= DATA FOR THIS EXERCISE =
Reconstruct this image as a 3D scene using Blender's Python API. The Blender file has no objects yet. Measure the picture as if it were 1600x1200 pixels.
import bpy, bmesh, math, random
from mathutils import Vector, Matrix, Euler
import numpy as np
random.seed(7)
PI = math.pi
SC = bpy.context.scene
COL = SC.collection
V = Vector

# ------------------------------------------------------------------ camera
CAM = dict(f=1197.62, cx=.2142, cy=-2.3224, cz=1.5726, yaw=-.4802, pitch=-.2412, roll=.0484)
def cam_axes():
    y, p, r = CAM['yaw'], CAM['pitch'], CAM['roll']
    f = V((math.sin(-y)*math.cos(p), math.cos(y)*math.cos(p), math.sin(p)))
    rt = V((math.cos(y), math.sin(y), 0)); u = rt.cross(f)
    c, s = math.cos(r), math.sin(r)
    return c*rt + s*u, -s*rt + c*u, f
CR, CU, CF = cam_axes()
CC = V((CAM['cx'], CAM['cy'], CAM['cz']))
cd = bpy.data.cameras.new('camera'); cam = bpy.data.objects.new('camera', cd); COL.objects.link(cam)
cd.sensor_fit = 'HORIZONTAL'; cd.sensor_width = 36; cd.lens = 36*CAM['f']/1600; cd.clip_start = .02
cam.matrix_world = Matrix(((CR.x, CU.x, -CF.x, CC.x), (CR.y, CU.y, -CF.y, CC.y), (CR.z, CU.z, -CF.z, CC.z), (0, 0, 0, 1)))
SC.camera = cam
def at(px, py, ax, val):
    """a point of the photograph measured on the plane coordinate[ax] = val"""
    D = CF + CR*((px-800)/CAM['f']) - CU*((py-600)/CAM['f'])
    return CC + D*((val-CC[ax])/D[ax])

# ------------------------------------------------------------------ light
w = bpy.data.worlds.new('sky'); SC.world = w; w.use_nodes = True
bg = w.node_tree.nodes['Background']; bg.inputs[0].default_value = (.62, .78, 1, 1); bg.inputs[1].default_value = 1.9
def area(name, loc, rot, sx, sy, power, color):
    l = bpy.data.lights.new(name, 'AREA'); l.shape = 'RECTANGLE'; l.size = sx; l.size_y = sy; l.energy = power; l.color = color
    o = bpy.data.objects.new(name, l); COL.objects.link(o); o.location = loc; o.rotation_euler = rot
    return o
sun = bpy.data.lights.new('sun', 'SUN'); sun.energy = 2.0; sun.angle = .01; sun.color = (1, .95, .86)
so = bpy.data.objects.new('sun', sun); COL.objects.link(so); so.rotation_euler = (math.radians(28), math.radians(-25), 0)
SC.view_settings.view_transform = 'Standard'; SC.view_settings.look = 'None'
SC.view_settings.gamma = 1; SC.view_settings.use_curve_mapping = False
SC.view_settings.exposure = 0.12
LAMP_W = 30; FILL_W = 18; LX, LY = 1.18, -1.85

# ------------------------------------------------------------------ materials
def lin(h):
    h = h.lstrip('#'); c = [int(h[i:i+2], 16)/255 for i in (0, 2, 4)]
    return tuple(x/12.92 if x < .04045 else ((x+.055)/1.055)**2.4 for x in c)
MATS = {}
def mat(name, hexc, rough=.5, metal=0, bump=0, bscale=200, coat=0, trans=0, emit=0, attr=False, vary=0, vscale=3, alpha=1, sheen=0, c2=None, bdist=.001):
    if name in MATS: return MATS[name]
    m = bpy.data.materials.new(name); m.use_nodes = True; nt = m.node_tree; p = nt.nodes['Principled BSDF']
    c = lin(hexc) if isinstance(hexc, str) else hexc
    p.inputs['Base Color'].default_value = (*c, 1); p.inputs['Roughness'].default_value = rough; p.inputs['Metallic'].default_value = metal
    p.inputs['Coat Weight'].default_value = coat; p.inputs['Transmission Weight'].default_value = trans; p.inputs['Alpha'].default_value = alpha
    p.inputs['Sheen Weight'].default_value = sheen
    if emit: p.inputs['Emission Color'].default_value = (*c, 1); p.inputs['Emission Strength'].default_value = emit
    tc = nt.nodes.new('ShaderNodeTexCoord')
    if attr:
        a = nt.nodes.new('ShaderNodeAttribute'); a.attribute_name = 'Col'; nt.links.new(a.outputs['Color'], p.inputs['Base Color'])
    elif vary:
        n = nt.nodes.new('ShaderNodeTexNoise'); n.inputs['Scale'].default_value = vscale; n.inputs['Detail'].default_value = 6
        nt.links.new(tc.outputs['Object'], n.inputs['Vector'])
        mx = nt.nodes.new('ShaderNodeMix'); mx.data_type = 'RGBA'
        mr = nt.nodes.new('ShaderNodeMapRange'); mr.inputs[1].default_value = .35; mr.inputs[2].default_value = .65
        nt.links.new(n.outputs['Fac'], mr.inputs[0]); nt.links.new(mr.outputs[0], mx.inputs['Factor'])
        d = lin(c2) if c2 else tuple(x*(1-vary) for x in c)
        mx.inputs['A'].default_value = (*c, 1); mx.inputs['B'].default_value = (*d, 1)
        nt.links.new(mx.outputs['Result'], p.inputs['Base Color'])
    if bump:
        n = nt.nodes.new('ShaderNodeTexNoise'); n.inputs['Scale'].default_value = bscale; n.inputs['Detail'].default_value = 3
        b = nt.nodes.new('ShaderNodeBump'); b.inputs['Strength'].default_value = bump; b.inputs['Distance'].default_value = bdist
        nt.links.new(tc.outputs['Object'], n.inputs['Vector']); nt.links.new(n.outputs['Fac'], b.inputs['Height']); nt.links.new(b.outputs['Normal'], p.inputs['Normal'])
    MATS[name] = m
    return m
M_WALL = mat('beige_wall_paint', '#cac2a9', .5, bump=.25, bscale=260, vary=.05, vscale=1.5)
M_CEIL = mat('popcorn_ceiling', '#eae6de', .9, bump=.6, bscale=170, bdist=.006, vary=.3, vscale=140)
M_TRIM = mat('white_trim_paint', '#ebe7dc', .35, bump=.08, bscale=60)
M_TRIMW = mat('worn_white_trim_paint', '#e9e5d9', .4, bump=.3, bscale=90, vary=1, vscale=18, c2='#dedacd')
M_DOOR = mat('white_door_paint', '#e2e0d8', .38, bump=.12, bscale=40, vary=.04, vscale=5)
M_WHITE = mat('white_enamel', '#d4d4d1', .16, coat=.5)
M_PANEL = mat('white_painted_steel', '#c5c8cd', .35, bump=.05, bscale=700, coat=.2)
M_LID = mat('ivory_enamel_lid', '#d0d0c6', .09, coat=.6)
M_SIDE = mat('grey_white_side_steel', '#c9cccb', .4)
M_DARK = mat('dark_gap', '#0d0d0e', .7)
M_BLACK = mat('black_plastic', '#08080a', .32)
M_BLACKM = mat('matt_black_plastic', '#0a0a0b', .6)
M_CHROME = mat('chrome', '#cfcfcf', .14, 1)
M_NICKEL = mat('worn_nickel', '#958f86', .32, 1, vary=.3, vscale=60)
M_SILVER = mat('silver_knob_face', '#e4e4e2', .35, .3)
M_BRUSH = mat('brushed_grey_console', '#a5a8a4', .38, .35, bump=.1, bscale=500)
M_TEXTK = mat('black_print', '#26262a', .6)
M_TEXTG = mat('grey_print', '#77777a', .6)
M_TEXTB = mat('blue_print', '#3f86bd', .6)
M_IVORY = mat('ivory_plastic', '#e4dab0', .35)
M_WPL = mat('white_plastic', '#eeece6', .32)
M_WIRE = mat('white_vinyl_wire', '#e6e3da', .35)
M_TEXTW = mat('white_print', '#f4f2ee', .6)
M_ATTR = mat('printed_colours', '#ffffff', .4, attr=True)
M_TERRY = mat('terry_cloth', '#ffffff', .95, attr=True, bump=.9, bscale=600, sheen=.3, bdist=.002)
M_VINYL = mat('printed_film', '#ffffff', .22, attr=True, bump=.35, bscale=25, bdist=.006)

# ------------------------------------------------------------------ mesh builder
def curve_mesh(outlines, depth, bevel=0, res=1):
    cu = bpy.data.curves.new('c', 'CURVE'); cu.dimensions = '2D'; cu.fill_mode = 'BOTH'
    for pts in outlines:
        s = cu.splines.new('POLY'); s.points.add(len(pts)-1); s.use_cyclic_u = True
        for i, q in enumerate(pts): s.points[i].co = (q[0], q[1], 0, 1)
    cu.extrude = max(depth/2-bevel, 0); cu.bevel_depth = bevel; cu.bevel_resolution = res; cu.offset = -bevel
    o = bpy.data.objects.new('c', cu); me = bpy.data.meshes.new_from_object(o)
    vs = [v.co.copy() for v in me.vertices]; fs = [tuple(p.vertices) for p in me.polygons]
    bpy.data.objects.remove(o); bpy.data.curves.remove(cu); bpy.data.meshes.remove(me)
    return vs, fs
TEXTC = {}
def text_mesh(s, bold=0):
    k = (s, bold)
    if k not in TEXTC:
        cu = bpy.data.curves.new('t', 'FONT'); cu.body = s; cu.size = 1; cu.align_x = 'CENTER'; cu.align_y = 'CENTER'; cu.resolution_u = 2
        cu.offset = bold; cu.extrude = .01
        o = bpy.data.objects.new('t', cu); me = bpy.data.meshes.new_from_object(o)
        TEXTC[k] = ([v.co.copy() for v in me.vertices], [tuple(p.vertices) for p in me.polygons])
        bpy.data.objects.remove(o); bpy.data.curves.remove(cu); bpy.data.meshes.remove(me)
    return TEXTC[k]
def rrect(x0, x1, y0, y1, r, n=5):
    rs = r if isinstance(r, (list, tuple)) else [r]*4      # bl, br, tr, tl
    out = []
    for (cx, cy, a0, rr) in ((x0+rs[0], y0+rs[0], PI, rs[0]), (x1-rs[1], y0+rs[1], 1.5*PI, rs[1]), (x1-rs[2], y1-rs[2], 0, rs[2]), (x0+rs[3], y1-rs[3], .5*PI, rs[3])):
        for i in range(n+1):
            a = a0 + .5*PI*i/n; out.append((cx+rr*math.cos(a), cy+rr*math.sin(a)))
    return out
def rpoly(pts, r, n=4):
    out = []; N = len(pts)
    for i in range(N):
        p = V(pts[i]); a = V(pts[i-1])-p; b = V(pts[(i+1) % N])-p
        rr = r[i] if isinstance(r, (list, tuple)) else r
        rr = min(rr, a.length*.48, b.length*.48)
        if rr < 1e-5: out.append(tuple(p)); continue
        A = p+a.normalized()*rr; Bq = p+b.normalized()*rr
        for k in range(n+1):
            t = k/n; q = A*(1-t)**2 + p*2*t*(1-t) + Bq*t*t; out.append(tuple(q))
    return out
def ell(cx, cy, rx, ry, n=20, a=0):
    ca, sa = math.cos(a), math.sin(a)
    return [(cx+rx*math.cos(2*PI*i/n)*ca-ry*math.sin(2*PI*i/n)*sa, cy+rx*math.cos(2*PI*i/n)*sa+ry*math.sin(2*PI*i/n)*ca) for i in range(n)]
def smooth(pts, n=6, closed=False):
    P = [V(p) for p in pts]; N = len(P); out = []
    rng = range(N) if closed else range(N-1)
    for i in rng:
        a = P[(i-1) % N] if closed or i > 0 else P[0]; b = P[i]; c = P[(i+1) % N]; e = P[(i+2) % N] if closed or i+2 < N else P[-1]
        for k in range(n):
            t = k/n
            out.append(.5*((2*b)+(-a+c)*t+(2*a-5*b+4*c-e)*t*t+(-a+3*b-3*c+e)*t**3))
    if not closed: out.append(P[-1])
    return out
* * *
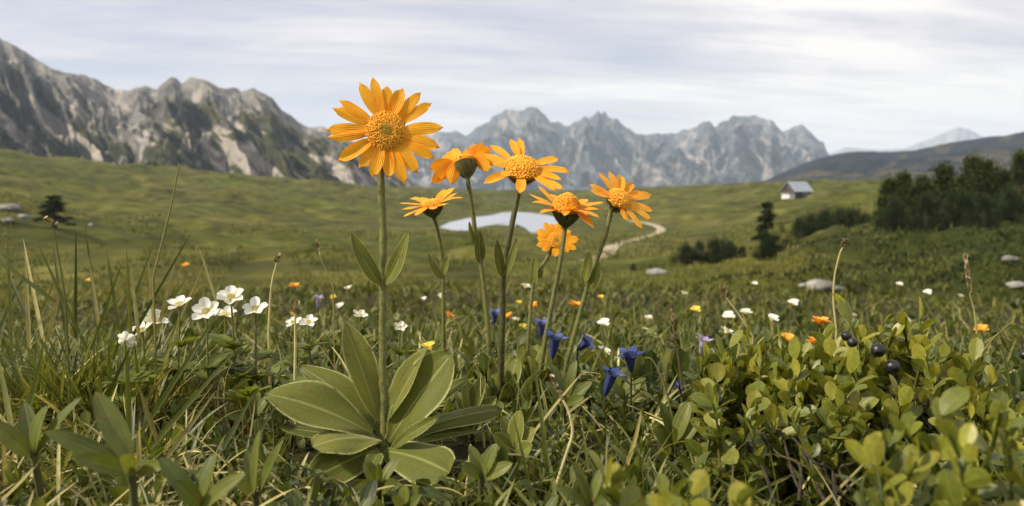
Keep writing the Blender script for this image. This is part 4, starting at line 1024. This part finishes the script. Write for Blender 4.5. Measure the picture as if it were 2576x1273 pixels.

= WHAT THE EXERCISE ASKS =
Gather, from the listing above, every line carrying the word "picture".

= ANSWER =
Reconstruct this image as a 3D scene using Blender's Python API. The Blender file has no objects yet. Measure the picture as if it were 1600x1200 pixels.
Keep writing the Blender script for this image. This is part 4, starting at line 1024. This part finishes the script. Write for Blender 4.5. Measure the picture as if it were 2576x1273 pixels.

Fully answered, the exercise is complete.